When combined with its own litigation costs, the case likely cost the city and the courts millions to deny Nelson her constitutional rights.

In prior columnsacademic articles, and my book, The Indispensable Right, I discussed the never-ending litigation targeting Jack Phillips, the Christian baker who declined to make cakes that violated his religious beliefs.

The case went all the way to the Supreme Court in what many of us hoped would be a final resolution of this conflict.

I had long criticized the framing of the case (and other cases) under the religious clauses rather than treating it as a matter of free speech.

In the end, the Supreme Court punted in a maddening 2018 decision that technically ruled in favor of Phillips based on a finding that the Commission showed anti-religious bias against Phillips.

In 2023, the Supreme Court delivered a major victory for free speech in 303 Creative v. Elenis, when it ruled that Lorie Smith, a Christian website designer, could refuse to provide services for a same-sex marriage.

Justice Neil Gorsuch wrote, “the framers designed the Free Speech Clause of the First Amendment to protect the ‘freedom to think as you will and to speak as you think.’ … They did so because they saw the freedom of speech ‘both as an end and as a means.’”

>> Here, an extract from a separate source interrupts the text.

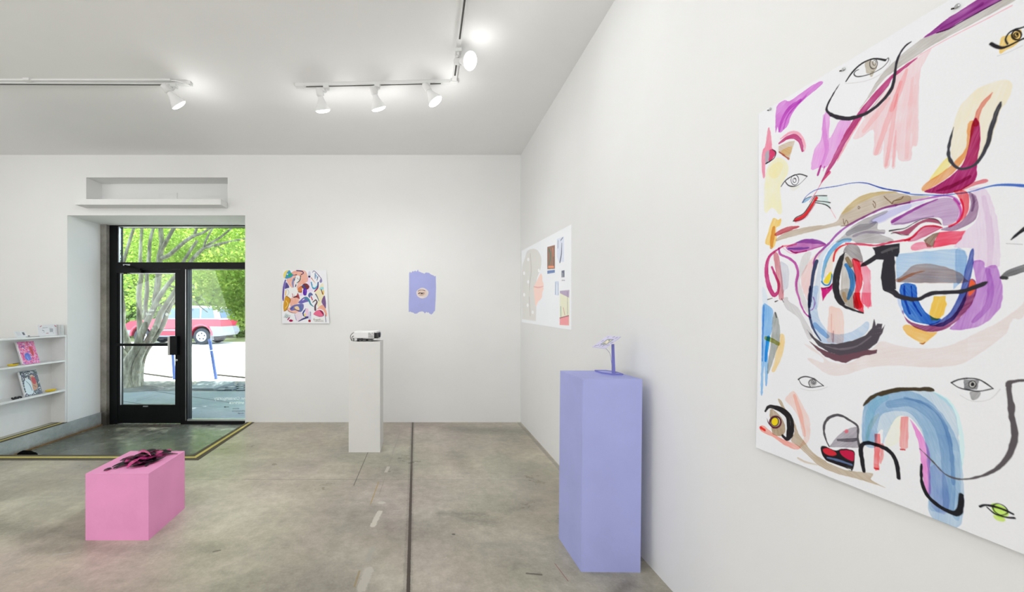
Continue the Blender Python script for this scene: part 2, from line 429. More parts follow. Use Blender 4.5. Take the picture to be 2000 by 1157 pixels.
bm = bmesh.new(); bx(bm, -7.4, -7.2, -4.2, 5.7, -0.5, CEIL)
struct(fin('wall_left', bm, M_wall))
bm = bmesh.new(); bx(bm, -7.4, RW + 0.3, -4.4, -4.2, -0.5, CEIL)
struct(fin('wall_rear', bm, M_wall))
NX0, NX1, NZ0, NZ1, NB = -4.166, -2.421, 2.64, 3.022, 5.235     # niche over the door
bm = bmesh.new()
bx(bm, -7.2, OX0, BACK, 5.505, 0.0, CEIL)
bx(bm, OX1, RW, BACK, 5.7, -0.3, CEIL)
bx(bm, OX0, OX1, BACK, 5.56, HEAD, NZ0)
bx(bm, OX0, OX1, BACK, 5.56, NZ1, CEIL)
bx(bm, OX0, NX0, BACK, 5.56, NZ0, NZ1)
bx(bm, NX1, OX1, BACK, 5.56, NZ0, NZ1)
bx(bm, NX0, NX1, NB, 5.56, NZ0, NZ1)
struct(fin('wall_back', bm, M_wall))
bm = bmesh.new(); bx(bm, -7.4, RW + 0.3, 5.56, 5.7, HEAD + 0.02, CEIL + 0.3); bx(bm, -7.4, OX0 - 0.06, 5.505, 5.7, -0.5, HEAD + 0.02)
struct(fin('wall_facade', bm, M_jamb))
# raw concrete jamb beside the door
bm = bmesh.new()
zs = [PIT, 0.0, 0.12, 0.5, 1.0, 1.6, 2.2, HEAD]
random.seed(3)
for a, b_ in zip(zs, zs[1:]):
    hexa(bm, [(-4.46, 5.50, a), (-4.318, 5.50, a), (-4.312, 5.66, a), (-4.46, 5.66, a)], [(-4.46, 5.50, b_), (-4.318, 5.50, b_), (-4.312, 5.66, b_), (-4.46, 5.66, b_)])
bmesh.ops.remove_doubles(bm, verts=bm.verts, dist=1e-4)
struct(fin('trim_3', bm, M_jamb))
# thick shelf board in the niche, access panel, outlet
bm = bmesh.new(); bx(bm, NX0 + 0.002, NX1 - 0.002, 4.825, NB, NZ0 + 0.001, 2.708)
tag(fin('shelf', bm, M_wall, bevel=0.003), 'thick white shelf board jutting out of the niche above the door', 'shelf')
t = thing('access_panel', 'flat square white access panel on the back of the niche above the door', 'panel', (-3.31, NB, 2.70))
bm = bmesh.new(); bx(bm, -3.425, -3.19, NB - 0.012, NB, 2.71, 2.90); hold(fin('cover', bm, M_white, bevel=0.002), t)
t = thing('wall_outlet', 'small white electrical outlet beside the access panel in the niche', 'outlet', (-3.05, NB, 2.76))
bm = bmesh.new(); bx(bm, -3.085, -3.005, NB - 0.007, NB, 2.715, 2.835); hold(fin('plate', bm, M_white, bevel=0.002), t)
for zc in (2.748, 2.80):
    bm = bmesh.new(); bx(bm, -3.062, -3.028, NB - 0.010, NB - 0.006, zc - 0.016, zc + 0.016)
    for sx in (-3.052, -3.041): bx(bm, sx, sx + 0.003, NB - 0.0108, NB - 0.0095, zc - 0.006, zc + 0.009, 1)
    hold(fin('socket', bm, [M_white, M_slot]), t)
# hazard-line grip strips round the sunken entry
def strip(label, quad, line):
    t = thing('edge_strip', label, 'floor strip', (sum(p[0] for p in quad) / 4, sum(p[1] for p in quad) / 4, 0), 'grip strips round the sunken entry')
    bm = bmesh.new(); hexa(bm, [(x, y, 0.0) for x, y in quad], [(x, y, 0.003) for x, y in quad]); hold(fin('grip_tape', bm, M_taped), t)
    bm = bmesh.new(); hexa(bm, [(x, y, 0.0028) for x, y in line], [(x, y, 0.0042) for x, y in line]); hold(fin('yellow_line', bm, M_yellow), t)
strip('dark floor strip with a yellow line along the front edge of the sunken entry', [(-4.38, 3.69), (-2.06, 3.69), (-2.188, 3.826), (-4.38, 3.826)], [(-4.38, 3.742), (-2.11, 3.742), (-2.143, 3.778), (-4.38, 3.778)])
strip('dark floor strip with a yellow line running from the right door jamb', [(-2.188, 3.827), (-2.06, 3.691), (-2.09, 4.985), (-2.188, 4.985)], [(-2.143, 3.779), (-2.11, 3.743), (-2.118, 4.985), (-2.148, 4.985)])
strip('dark floor strip with a yellow line under the bookcase on the kerb', [(-4.50, 2.9), (-4.392, 2.9), (-4.392, 4.985), (-4.50, 4.985)], [(-4.462, 2.9), (-4.432, 2.9), (-4.432, 4.985), (-4.462, 4.985)])

# ---------------------------------------------------------------- glazed entry
def glass_mat():
    m = bpy.data.materials.new('clear_glass'); m.use_nodes = True; nt = m.node_tree; nt.nodes.clear()
    out = nt.nodes.new('ShaderNodeOutputMaterial'); mx = nt.nodes.new('ShaderNodeMixShader'); tr = nt.nodes.new('ShaderNodeBsdfTransparent'); gl = nt.nodes.new('ShaderNodeBsdfGlossy')
    fr = nt.nodes.new('ShaderNodeFresnel'); fr.inputs['IOR'].default_value = 1.5; gl.inputs['Roughness'].default_value = 0.0
    tr.inputs['Color'].default_value = (0.93, 0.96, 0.95, 1)
    link(nt, mth(nt, 'ADD', mth(nt, 'MULTIPLY', fr.outputs[0], 0.6), mth(nt, 'MULTIPLY', noise(nt, 3.0), 0.01)), mx.inputs[0]); link(nt, tr.outputs[0], mx.inputs[1]); link(nt, gl.outputs[0], mx.inputs[2]); link(nt, mx.outputs[0], out.inputs[0])
    return m
M_glass = glass_mat()
X = lambda p: (p - VX) / FOCAL * DY
Zd = lambda p: EYE - (p - VY) / FOCAL * DY
def slab(name, x0, x1, z0, z1, y0, y1, m, parent, bevel=0.003):
    bm = bmesh.new(); bx(bm, x0, x1, y0, y1, z0, z1); return fin(name, bm, m, parent, bevel=bevel)
# fixed frame
bm = bmesh.new()
bx(bm, X(214), X(229), DY, DY + 0.11, PIT, 2.60); bx(bm, OX1 - 0.05, OX1 + 0.02, DY, DY + 0.11, PIT, 2.60)
bx(bm, X(229), OX1 - 0.05, DY, DY + 0.11, 2.535, 2.60); bx(bm, X(229), OX1 - 0.05, DY, DY + 0.11, Zd(525.6), Zd(512.6))
bx(bm, X(352.5), X(366), DY, DY + 0.11, PIT, Zd(525.6)); bx(bm, X(366), OX1 - 0.05, DY, DY + 0.11, PIT, Zd(822))
struct(fin('trim_4', bm, M_black, bevel=0.004))
bm = bmesh.new()
bx(bm, X(362.3), X(363.4), DY - 0.004, DY + 0.002, Zd(822), Zd(526.5)); bx(bm, X(366), OX1 - 0.05, DY - 0.006, DY + 0.03, Zd(822.6), Zd(819.4))
bx(bm, X(229.2), X(231.4), DY + 0.01, DY + 0.03, Zd(512.6), 2.535); bx(bm, X(231), OX1 - 0.05, DY - 0.003, DY + 0.03, 2.531, 2.539)
struct(fin('trim_5', bm, M_silver))
w1 = struct(slab('window_1', X(366), OX1 - 0.05, Zd(820), Zd(525.8), DY + 0.05, DY + 0.056, M_glass, None, 0))
w2 = struct(slab('window_2', X(230), OX1 - 0.05, Zd(512.8), 2.535, DY + 0.05, DY + 0.056, M_glass, None, 0))
# swinging leaf
d1 = bpy.data.objects.new('door_1', None); COL.objects.link(d1); d1.location = (X(229), DY, PIT); struct(d1, 'black framed glass door with a pull handle and low bottom rail', 'door')
bm = bmesh.new()
DX0, DX1, DB, DT = X(229.5), X(352), PIT + 0.012, Zd(526.2)
bx(bm, DX0, X(235), DY + 0.005, DY + 0.055, DB, DT); bx(bm, X(341.6), DX1, DY + 0.005, DY + 0.055, DB, DT)
bx(bm, X(235), X(341.6), DY + 0.005, DY + 0.055, Zd(534), DT); bx(bm, X(235), X(341.6), DY + 0.005, DY + 0.055, DB, Zd(791.5))
hold(fin('door_frame', bm, M_black, bevel=0.004), d1)
bm = bmesh.new(); bx(bm, X(229.7), X(338), DY - 0.03, DY + 0.0, Zd(676), Zd(671.3)); hold(fin('push_bar', bm, M_black, bevel=0.004), d1)
bm = bmesh.new(); bx(bm, X(234.6), X(342), DY + 0.028, DY + 0.034, Zd(791.8), Zd(533.6)); hold(fin('door_glass', bm, M_glass), d1)
bm = bmesh.new(); bx(bm, X(234.4), X(235.8), DY + 0.0, DY + 0.012, Zd(791.5), Zd(534)); bx(bm, X(234.4), X(342), DY, DY + 0.012, Zd(535), Zd(533.6)); hold(fin('glazing_bead', bm, M_silver), d1)
bm = bmesh.new(); bx(bm, X(336.5), X(350), DY - 0.055, DY + 0.004, Zd(693), Zd(656.7)); hold(fin('handle', bm, M_black, bevel=0.006), d1)
bm = bmesh.new(); bx(bm, X(331.8), X(336.6), DY - 0.05, DY - 0.03, Zd(693.5), Zd(657.5)); hold(fin('pull_plate', bm, mat('grey_plate', (196, 196, 192), 0.5), bevel=0.002), d1)
bm = bmesh.new(); lathe(bm, [(0.016, 0), (0.016, 0.012), (0.010, 0.014), (0.0, 0.014)], 16, Matrix.Translation((X(345.2), DY + 0.004, Zd(704))) @ Matrix.Rotation(PI / 2, 4, 'X')); hold(fin('lock_cylinder', bm, M_silver, smooth=True), d1)
bm = bmesh.new(); bx(bm, X(279.5), X(289), DY - 0.004, DY + 0.006, Zd(795.2), Zd(793)); hold(fin('kick_plate', bm, M_silver, bevel=0.002), d1)
bm = bmesh.new(); bx(bm, X(233), X(279), DY - 0.055, DY - 0.004, Zd(533.5), Zd(524.5)); tube(bm, [(X(272), DY - 0.03, Zd(530)), (X(285), DY - 0.10, Zd(531))], 0.012, 8); tube(bm, [(X(285), DY - 0.10, Zd(531)), (X(247), DY - 0.03, Zd(519))], 0.009, 8); bx(bm, X(246), X(250.5), DY - 0.045, DY - 0.02, Zd(536), Zd(533))
hold(fin('door_closer', bm, M_black, bevel=0.002), d1)
bm = bmesh.new(); bx(bm, X(241.5), X(255), DY - 0.012, DY, Zd(519.2), Zd(516.6)); hold(fin('closer_bracket', bm, M_silver, bevel=0.003), d1)
M_vinyl = mat('white_vinyl', (240, 240, 240), 0.5, emit=0.12); M_vinylb = mat('black_vinyl', (20, 24, 28), 0.5)  # the white vinyl carries a faint glow of its own
def lettering(txt, px_right, py_base, h_px, m, parent, y, spacing=1.0):
    """words applied to the outside of the glass, so seen mirrored from the room"""
    cu = bpy.data.curves.new('lettering', 'FONT'); cu.body = txt; cu.size = h_px / FOCAL * y; cu.extrude = 0.0005; cu.space_character = spacing; cu.align_x = 'LEFT'
    o = bpy.data.objects.new('lettering', cu); COL.objects.link(o); cu.materials.append(m)
    o.location = ((px_right - VX) / FOCAL * y, y, EYE - (py_base - VY) / FOCAL * y); o.rotation_euler = (PI / 2, 0, PI)
    o.parent = parent; o.matrix_parent_inverse = parent.matrix_world.inverted() if parent.type != 'EMPTY' else Matrix.Translation(-Vector(parent.location))
    return o
GY = DY + 0.062
lettering('on Contemporary', 479.3, 781.5, 8.9, M_vinyl, w1, GY, 0.93)
lettering('entrance', 477.0, 789.5, 8.6, M_vinyl, w1, GY, 0.96)
lettering('entrance', 467, 799.2, 3.6, M_vinylb, w1, GY)
lettering('n Contemporary', 478, 804.2, 3.6, M_vinylb, w1, GY)
lettering('through', 476, 808.6, 3.6, M_vinylb, w1, GY)
lettering('m', 379, 607.5, 8.5, mat('grey_vinyl', (96, 104, 128), 0.5), w1, GY)
bm = bmesh.new(); bx(bm, X(435), X(443), GY, GY + 0.001, Zd(797.9), Zd(797.1)); prism(bm, [(X(432.5), GY, Zd(797.5)), (X(436), GY, Zd(799)), (X(436), GY, Zd(796))], (0, 0.001, 0))
o = fin('arrow_mark', bm, M_vinylb, w1)
lettering('well', 301.5, 608.6, 8.0, M_vinyl, d1, GY - 0.024, 0.9); lettering('well', 296, 616, 8.0, M_vinyl, d1, GY - 0.024, 0.9)
bm = bmesh.new(); lathe(bm, [(0.022, 0), (0.022, 0.001)], 20, Matrix.Translation((X(322.5), GY - 0.024, Zd(614.5))) @ Matrix.Rotation(PI / 2, 4, 'X')); hold(fin('round_sticker', bm, M_vinyl), d1)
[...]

In the September ruling, the court cited 303 Creative:

“That 2023 decision confirmed this Court’s 2022 interpretation of the First Amendment to bar the City of Louisville from enforcing an ordinance prohibiting wedding photographer Chelsey Nelson from stating her traditional (now dissenting) views on traditional marriage or declining to participate in those ceremonies.”

Louisville is only the latest blue city to spend millions trying to force individuals to create products — from cakes to wedding albums — that violate their religious, speech, and associational rights.

The settlement is a victory not just for Nelson but also for the Alliance Defending Freedom.